>>>
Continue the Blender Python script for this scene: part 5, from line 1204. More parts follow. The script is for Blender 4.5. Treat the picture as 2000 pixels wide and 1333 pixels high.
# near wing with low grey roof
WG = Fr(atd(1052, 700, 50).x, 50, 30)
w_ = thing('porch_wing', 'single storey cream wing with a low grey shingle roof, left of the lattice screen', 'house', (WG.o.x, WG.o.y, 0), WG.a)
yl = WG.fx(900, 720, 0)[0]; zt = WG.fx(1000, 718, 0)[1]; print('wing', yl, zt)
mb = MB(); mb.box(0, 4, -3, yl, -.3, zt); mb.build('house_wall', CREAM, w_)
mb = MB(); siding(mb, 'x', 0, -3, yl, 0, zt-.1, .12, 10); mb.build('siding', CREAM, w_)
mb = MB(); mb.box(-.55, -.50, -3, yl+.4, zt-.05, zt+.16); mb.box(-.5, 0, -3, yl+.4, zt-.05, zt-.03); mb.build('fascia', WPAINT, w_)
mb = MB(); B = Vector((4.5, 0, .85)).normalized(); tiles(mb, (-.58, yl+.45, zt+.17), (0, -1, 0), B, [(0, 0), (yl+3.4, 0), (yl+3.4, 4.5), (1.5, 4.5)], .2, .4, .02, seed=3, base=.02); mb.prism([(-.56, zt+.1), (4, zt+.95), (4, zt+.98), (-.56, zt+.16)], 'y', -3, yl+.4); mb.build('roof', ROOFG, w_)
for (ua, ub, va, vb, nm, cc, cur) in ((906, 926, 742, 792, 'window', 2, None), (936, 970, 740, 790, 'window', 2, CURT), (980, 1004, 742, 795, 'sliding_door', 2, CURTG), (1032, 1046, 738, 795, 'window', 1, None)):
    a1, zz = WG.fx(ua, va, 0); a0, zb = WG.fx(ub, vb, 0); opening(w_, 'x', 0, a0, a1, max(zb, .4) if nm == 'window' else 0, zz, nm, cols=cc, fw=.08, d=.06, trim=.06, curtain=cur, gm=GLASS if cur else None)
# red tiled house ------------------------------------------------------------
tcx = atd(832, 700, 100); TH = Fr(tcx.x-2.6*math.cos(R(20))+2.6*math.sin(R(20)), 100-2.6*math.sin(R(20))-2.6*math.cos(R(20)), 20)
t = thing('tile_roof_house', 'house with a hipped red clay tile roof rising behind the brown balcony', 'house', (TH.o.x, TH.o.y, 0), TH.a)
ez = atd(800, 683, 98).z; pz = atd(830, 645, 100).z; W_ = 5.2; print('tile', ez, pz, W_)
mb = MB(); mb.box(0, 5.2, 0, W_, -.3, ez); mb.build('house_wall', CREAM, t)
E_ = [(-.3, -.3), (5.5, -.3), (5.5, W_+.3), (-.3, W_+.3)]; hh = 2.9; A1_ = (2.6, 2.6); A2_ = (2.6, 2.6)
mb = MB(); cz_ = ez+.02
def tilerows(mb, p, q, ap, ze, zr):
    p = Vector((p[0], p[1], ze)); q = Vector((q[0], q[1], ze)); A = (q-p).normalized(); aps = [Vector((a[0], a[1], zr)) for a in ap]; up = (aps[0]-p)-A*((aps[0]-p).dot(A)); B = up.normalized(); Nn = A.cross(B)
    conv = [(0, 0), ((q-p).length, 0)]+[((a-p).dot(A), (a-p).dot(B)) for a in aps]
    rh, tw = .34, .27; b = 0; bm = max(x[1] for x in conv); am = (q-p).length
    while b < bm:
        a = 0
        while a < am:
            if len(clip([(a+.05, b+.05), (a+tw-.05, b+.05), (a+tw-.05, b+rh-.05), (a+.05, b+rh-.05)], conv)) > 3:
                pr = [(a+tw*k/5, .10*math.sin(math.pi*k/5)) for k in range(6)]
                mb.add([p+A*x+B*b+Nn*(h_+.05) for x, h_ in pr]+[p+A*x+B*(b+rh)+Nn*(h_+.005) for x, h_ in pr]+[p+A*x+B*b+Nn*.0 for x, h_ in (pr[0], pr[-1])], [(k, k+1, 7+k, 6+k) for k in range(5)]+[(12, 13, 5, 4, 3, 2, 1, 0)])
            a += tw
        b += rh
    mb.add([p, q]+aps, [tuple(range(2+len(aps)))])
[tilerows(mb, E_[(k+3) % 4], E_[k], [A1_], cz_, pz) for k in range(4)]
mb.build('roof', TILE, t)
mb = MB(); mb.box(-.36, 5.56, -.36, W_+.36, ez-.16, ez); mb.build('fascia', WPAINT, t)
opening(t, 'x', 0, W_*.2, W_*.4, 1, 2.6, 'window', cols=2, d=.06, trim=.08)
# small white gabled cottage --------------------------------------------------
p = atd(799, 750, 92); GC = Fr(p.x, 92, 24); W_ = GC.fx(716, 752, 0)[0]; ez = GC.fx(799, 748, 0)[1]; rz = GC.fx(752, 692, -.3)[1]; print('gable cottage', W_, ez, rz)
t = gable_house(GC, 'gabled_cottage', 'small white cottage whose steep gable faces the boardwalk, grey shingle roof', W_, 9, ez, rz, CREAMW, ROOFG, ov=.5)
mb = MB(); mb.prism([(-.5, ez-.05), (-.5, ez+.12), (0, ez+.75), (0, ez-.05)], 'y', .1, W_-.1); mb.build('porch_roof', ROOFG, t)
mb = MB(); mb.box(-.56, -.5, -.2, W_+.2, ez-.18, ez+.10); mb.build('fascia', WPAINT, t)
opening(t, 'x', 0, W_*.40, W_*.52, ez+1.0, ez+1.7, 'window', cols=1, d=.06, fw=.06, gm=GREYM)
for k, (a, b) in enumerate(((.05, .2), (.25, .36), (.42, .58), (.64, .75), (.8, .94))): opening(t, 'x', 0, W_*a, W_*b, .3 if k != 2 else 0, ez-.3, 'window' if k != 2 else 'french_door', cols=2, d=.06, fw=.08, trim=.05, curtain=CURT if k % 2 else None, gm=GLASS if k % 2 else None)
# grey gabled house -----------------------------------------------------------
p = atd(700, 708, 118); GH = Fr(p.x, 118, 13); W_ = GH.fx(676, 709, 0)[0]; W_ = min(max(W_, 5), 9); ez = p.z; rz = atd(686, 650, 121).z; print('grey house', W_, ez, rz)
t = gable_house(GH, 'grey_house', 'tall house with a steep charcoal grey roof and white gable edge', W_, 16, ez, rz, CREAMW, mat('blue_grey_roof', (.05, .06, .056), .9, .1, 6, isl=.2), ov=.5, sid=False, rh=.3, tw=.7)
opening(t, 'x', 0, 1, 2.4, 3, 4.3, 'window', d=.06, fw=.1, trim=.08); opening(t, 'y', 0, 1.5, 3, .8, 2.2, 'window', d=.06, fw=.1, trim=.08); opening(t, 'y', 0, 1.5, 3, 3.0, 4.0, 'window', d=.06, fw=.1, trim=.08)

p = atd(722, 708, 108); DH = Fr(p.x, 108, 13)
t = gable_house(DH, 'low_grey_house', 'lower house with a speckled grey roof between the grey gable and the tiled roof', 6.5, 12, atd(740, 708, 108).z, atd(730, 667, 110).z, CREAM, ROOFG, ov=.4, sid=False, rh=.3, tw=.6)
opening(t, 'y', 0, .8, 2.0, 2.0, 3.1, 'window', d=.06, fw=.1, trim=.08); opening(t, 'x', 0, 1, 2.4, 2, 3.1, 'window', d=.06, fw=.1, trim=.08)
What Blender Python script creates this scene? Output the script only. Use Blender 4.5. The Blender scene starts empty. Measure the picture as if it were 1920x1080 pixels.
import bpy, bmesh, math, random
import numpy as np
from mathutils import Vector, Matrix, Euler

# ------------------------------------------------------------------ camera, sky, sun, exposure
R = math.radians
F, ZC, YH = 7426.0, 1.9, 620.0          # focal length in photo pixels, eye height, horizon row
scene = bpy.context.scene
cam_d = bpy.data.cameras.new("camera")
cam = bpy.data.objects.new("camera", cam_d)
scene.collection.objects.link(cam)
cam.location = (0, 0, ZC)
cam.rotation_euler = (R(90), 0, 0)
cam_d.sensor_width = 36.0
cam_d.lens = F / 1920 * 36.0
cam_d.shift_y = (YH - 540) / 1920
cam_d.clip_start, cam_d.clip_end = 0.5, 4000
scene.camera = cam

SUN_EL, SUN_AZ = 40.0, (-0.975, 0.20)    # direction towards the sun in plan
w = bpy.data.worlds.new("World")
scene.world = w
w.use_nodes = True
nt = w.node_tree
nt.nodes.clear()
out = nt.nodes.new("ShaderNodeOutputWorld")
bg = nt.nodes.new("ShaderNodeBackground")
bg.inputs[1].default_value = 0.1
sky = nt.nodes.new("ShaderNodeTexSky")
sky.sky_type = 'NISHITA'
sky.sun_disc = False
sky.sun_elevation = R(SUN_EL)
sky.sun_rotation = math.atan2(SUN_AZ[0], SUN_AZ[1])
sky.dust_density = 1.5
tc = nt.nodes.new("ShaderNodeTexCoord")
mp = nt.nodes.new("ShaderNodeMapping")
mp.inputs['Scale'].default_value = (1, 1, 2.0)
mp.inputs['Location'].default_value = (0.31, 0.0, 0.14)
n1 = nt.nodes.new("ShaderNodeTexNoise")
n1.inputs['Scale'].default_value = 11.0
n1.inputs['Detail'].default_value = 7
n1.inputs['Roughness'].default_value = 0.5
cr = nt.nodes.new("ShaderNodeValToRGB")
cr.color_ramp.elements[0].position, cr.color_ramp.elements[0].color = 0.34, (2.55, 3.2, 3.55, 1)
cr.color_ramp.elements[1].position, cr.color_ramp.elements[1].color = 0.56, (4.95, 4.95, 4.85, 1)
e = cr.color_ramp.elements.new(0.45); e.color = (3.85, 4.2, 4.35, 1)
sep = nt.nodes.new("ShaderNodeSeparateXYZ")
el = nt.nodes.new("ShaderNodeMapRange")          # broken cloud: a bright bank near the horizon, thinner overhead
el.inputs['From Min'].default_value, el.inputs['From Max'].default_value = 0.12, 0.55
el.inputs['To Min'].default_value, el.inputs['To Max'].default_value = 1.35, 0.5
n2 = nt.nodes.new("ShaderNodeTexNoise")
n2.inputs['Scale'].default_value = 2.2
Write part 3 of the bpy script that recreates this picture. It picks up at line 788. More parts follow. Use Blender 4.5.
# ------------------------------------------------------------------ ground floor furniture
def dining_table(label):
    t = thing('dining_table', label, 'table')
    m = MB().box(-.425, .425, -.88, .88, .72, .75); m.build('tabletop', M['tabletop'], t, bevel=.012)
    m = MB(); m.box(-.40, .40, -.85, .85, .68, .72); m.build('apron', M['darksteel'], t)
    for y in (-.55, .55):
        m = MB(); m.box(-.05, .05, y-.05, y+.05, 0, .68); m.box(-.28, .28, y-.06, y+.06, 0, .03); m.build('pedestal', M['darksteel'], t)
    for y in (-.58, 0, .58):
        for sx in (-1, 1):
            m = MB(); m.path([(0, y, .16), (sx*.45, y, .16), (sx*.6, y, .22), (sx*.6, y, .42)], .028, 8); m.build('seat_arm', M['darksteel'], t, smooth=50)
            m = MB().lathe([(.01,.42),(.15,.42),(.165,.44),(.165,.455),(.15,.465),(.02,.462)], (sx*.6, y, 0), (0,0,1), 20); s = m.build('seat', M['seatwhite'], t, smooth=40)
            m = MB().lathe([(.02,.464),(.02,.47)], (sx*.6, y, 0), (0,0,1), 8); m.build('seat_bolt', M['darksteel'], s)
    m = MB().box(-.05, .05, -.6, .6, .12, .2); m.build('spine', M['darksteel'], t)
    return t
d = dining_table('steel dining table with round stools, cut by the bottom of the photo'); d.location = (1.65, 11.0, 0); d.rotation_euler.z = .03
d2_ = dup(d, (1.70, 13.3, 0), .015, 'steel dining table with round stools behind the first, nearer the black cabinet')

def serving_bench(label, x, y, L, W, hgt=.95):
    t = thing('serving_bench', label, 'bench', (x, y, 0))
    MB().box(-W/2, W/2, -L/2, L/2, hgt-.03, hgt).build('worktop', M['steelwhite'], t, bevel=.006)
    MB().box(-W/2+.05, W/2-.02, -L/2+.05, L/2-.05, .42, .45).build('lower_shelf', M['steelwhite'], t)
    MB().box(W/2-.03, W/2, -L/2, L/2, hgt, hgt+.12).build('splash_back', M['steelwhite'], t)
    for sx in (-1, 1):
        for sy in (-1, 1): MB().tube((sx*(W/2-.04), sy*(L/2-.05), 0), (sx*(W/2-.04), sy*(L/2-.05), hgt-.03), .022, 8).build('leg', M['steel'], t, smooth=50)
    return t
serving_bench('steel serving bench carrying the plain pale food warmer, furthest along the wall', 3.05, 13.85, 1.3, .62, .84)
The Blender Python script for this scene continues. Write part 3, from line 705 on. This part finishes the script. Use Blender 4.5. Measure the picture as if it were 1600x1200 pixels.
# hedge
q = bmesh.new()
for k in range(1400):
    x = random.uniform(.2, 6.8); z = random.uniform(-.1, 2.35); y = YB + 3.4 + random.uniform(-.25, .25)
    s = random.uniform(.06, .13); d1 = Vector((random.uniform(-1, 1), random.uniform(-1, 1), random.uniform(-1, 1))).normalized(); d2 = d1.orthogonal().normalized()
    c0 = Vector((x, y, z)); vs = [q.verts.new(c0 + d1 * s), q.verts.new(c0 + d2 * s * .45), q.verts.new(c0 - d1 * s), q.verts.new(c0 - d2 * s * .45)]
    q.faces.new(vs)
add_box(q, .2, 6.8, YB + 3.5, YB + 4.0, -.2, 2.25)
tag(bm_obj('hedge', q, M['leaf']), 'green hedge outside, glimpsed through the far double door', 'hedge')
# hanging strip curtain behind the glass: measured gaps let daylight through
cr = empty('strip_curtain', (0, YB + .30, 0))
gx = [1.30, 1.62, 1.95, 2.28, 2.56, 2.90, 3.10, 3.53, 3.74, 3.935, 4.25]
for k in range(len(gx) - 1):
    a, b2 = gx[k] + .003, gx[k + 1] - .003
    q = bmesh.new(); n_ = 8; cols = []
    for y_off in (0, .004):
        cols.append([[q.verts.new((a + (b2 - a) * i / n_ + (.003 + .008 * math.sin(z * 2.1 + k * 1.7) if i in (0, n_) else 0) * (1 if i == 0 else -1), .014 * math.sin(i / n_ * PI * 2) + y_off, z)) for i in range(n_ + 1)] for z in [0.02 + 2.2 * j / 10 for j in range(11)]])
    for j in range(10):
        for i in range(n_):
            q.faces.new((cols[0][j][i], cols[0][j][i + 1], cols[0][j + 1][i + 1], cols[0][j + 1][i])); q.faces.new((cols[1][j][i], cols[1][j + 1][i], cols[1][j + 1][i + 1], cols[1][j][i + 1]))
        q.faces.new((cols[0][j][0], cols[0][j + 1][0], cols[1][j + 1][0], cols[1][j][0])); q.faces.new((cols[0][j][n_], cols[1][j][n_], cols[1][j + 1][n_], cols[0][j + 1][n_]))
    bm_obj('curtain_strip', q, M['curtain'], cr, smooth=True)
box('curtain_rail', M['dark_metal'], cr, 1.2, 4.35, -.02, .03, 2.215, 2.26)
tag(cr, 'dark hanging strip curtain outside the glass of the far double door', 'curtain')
<<<
Within the listing above, give again exactly every line from the line with "What Blender Python" through the line with "scene.camera = cam", both included, and no other line.

> Response to the task
What Blender Python script creates this scene? Output the script only. Use Blender 4.5. The Blender scene starts empty. Measure the picture as if it were 1920x1080 pixels.
import bpy, bmesh, math, random
import numpy as np
from mathutils import Vector, Matrix, Euler

# ------------------------------------------------------------------ camera, sky, sun, exposure
R = math.radians
F, ZC, YH = 7426.0, 1.9, 620.0          # focal length in photo pixels, eye height, horizon row
scene = bpy.context.scene
cam_d = bpy.data.cameras.new("camera")
cam = bpy.data.objects.new("camera", cam_d)
scene.collection.objects.link(cam)
cam.location = (0, 0, ZC)
cam.rotation_euler = (R(90), 0, 0)
cam_d.sensor_width = 36.0
cam_d.lens = F / 1920 * 36.0
cam_d.shift_y = (YH - 540) / 1920
cam_d.clip_start, cam_d.clip_end = 0.5, 4000
scene.camera = cam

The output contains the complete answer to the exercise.